Heute leben wir in einer anderen Welt. Zwar hat China einen beeindruckenden Aufschwung hingelegt, den in der alten Welt kaum einer einem kommunistischen System zugetraut hätte. Doch von gesellschaftlicher Freiheit ist wenig zu spüren. China wird repressiver, schränkt den Markt ein, hat Hongkong eingebunden. Taiwan zittert um seine Eigenständigkeit. In Russland herrscht wie früher ein enger Zirkel über eine zunehmend unfreie Gesellschaft.

«Bewundert die Rechte vielleicht auch ein wenig, wie schön stramm und ordentlich China geführt wird? Order und ein wenig Law?»

Und die Rechten? Wo bleibt ihre Warnung? Sie ist Bewunderung gewichen. Putins Medien werden als alternative Quellen zu Schweizer «Staats- und Mainstream-Medien» gefeiert. «Pravda» für die Rechten. Und China hat die grössten Fans im Bürgertum. Ein Vorstoss von FDP-Nationalrat Hans-Peter Portmann zur Situation in Taiwan wurde von der SVP bekämpft, um eine Verärgerung Chinas zu vermeiden.

Ist das nur Opportunismus oder schon mehr? Natürlich geht es um viel Geld. Für 15 Milliarden Franken pro Jahr exportiert die Schweiz Güter nach China. Tendenz steigend. Niemand weiss das besser als die Blocher-Martullo-Dynastie, hat ihre Ems-Chemie heute doch zahlreiche Fabriken und Kunden in China. Doch ist es mehr?
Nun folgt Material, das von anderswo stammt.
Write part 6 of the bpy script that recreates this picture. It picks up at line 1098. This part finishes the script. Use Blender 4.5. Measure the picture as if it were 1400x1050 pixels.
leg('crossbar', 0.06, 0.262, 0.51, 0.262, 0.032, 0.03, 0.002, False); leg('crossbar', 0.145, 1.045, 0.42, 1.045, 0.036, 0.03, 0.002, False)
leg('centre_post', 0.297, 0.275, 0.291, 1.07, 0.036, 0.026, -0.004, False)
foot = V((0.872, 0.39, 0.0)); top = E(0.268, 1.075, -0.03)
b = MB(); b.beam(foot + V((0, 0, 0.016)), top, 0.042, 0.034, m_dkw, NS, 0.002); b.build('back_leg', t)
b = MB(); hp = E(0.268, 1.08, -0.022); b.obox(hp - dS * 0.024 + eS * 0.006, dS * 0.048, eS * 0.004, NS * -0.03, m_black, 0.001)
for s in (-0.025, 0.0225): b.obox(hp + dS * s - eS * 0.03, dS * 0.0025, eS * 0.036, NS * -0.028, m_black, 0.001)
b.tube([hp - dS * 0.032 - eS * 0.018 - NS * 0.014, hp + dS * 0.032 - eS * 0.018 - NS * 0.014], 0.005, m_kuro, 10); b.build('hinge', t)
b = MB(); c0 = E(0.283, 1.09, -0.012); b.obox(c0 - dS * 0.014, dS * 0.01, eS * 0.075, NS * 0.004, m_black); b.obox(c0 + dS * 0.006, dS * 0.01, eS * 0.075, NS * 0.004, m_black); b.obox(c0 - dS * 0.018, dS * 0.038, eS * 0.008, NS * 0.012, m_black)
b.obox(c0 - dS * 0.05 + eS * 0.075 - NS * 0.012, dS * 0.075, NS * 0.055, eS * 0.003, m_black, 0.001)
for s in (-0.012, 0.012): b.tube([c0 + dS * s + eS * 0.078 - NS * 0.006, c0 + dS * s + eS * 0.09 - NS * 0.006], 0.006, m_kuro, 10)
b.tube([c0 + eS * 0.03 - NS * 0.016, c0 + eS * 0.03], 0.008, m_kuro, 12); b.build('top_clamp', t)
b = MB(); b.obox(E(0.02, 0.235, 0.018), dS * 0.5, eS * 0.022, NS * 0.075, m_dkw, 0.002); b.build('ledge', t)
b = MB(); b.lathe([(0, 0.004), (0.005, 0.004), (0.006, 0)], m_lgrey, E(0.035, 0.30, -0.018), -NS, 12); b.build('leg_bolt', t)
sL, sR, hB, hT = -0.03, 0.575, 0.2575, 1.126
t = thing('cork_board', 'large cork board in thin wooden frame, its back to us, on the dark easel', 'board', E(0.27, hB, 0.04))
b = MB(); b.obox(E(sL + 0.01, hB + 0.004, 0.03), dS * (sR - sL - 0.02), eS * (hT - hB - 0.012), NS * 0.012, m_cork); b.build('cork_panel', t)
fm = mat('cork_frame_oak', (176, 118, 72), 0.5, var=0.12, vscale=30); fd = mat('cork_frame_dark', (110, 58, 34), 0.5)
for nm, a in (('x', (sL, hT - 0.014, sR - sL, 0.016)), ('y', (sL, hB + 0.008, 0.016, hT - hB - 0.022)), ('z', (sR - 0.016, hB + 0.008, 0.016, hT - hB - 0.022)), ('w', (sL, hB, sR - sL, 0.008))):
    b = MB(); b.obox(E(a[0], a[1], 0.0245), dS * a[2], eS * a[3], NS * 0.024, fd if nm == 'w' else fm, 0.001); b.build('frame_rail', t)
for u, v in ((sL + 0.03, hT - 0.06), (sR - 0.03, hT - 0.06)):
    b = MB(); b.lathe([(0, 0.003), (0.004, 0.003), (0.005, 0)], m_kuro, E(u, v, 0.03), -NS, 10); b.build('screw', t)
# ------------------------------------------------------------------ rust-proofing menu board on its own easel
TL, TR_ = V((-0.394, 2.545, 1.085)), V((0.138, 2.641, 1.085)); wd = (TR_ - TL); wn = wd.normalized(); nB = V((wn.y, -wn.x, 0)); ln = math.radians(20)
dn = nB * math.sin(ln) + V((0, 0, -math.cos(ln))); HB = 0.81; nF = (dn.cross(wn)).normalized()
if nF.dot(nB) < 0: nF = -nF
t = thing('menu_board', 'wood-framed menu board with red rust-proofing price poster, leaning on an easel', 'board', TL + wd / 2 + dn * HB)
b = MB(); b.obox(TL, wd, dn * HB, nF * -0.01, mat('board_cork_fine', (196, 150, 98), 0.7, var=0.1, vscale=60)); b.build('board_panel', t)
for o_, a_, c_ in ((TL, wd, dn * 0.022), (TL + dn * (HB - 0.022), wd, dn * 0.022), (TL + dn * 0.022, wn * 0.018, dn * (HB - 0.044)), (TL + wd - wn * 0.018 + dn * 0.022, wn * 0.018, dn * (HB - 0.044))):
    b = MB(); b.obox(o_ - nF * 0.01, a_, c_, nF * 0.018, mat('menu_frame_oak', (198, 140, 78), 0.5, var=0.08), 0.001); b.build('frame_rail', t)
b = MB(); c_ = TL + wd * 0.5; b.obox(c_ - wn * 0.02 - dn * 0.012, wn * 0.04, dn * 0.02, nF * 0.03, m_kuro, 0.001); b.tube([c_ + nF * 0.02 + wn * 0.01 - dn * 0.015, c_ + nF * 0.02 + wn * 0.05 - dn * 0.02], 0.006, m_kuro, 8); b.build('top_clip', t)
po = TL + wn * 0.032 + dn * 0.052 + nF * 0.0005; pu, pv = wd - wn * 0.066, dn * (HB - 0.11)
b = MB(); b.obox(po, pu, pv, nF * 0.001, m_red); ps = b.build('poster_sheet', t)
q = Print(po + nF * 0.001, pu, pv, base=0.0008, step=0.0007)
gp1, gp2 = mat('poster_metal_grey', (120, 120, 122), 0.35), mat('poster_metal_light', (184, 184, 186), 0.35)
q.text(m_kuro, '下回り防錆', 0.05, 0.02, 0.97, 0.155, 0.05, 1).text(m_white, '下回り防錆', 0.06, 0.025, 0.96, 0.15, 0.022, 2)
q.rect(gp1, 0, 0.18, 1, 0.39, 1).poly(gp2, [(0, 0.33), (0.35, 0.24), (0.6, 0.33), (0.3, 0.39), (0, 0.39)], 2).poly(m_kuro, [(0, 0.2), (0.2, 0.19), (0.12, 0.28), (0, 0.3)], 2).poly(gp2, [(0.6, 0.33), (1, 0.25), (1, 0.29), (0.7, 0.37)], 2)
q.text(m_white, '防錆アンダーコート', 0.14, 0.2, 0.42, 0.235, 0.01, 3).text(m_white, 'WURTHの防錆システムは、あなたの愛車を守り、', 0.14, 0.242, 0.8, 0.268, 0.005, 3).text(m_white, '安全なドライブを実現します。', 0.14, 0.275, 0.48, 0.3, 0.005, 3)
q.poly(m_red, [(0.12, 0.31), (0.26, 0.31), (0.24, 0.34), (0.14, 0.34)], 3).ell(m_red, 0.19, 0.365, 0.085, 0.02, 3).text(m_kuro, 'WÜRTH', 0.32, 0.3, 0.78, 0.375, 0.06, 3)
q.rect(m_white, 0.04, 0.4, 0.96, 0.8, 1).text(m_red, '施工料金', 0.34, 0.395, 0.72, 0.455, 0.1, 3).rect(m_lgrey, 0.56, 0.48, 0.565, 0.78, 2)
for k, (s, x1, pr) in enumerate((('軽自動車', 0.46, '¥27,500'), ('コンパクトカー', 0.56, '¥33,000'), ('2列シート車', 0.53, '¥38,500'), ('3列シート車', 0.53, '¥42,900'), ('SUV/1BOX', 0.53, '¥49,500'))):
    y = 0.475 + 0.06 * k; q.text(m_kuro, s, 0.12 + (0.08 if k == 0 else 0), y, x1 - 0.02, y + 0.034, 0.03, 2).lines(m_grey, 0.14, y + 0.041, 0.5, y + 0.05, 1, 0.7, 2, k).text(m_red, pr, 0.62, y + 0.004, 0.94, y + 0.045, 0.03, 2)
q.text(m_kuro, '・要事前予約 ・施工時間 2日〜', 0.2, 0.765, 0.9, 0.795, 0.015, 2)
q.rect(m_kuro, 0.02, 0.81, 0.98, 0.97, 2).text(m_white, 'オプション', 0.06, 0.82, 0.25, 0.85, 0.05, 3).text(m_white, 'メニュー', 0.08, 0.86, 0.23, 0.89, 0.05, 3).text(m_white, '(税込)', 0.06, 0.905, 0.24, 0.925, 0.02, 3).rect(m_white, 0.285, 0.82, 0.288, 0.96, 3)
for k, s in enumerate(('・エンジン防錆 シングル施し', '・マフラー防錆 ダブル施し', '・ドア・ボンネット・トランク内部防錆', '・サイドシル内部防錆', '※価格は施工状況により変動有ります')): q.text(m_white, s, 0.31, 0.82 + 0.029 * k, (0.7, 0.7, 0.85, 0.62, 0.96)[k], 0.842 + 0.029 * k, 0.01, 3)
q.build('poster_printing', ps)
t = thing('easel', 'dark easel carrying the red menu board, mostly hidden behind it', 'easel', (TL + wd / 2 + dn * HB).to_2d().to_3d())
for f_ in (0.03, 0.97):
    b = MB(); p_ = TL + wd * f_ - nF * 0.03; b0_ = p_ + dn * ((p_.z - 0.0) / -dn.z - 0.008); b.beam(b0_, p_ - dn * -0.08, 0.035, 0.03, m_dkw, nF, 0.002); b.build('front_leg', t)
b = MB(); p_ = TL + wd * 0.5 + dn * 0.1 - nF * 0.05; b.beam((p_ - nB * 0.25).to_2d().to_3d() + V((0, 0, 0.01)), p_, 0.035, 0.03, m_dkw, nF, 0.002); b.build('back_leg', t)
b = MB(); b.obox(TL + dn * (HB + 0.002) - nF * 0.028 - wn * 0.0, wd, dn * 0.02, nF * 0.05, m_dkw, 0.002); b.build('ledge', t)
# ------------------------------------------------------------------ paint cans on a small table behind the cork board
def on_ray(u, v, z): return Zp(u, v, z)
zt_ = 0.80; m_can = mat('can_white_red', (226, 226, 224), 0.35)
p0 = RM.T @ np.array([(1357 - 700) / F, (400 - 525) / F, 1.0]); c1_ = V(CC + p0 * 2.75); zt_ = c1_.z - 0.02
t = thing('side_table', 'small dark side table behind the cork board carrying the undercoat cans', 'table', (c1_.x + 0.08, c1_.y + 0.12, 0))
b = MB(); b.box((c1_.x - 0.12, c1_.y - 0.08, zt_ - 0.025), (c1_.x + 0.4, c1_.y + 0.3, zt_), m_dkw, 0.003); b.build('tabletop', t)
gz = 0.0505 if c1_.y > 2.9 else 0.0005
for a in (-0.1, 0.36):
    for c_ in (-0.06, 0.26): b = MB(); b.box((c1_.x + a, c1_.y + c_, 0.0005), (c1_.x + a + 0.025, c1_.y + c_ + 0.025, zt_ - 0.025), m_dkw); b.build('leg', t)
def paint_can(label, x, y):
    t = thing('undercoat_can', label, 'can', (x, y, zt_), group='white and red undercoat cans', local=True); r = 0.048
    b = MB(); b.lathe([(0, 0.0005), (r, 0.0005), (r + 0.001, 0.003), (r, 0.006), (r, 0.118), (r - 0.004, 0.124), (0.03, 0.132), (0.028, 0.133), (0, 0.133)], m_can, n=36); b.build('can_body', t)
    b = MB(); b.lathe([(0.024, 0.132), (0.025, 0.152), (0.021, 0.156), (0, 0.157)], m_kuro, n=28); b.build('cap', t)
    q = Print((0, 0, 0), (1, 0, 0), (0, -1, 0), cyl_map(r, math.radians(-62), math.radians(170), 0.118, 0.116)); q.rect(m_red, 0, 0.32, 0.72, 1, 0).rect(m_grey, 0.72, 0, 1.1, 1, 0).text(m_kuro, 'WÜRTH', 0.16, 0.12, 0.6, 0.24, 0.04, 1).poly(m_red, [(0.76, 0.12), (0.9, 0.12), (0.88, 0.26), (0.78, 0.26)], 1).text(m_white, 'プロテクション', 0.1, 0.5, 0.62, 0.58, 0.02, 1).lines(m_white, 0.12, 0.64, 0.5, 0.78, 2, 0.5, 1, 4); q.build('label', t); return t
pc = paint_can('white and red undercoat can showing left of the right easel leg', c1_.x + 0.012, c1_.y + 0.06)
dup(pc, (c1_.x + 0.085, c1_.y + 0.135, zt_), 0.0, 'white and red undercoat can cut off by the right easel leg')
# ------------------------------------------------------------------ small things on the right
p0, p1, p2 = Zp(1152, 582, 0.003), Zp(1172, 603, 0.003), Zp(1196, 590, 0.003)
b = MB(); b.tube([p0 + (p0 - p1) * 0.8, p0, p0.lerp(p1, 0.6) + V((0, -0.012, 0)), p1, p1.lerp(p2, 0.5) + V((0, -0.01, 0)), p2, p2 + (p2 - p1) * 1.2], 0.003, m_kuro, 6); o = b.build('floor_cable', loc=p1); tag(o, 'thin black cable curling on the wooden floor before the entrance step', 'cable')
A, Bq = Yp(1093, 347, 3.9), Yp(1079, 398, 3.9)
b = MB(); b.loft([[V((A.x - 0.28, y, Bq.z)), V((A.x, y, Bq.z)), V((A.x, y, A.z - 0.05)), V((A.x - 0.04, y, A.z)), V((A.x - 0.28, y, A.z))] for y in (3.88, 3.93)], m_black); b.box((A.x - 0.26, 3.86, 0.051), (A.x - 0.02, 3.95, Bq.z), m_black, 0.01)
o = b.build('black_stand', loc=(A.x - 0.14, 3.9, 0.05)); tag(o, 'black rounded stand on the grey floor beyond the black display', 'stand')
Bewundert die Rechte vielleicht auch ein wenig, wie schön stramm und ordentlich China geführt wird? 

Nichts gegen Vorsicht, wenn es um den Handel geht. Und ja, die Schweiz allein kann die Welt nicht ändern. Als kleine Nation ohne Schützenhilfe durch die EU können wir uns weniger erlauben als andere. Aber man sollte den Handel mit China mit offenen Augen und einer ehrlichen Einschätzung betreiben. Dass vermeintliche Liberale die Augen verschliessen vor immer extremeren Tendenzen der Ex- und Neokommunisten, erstaunt schon ein wenig.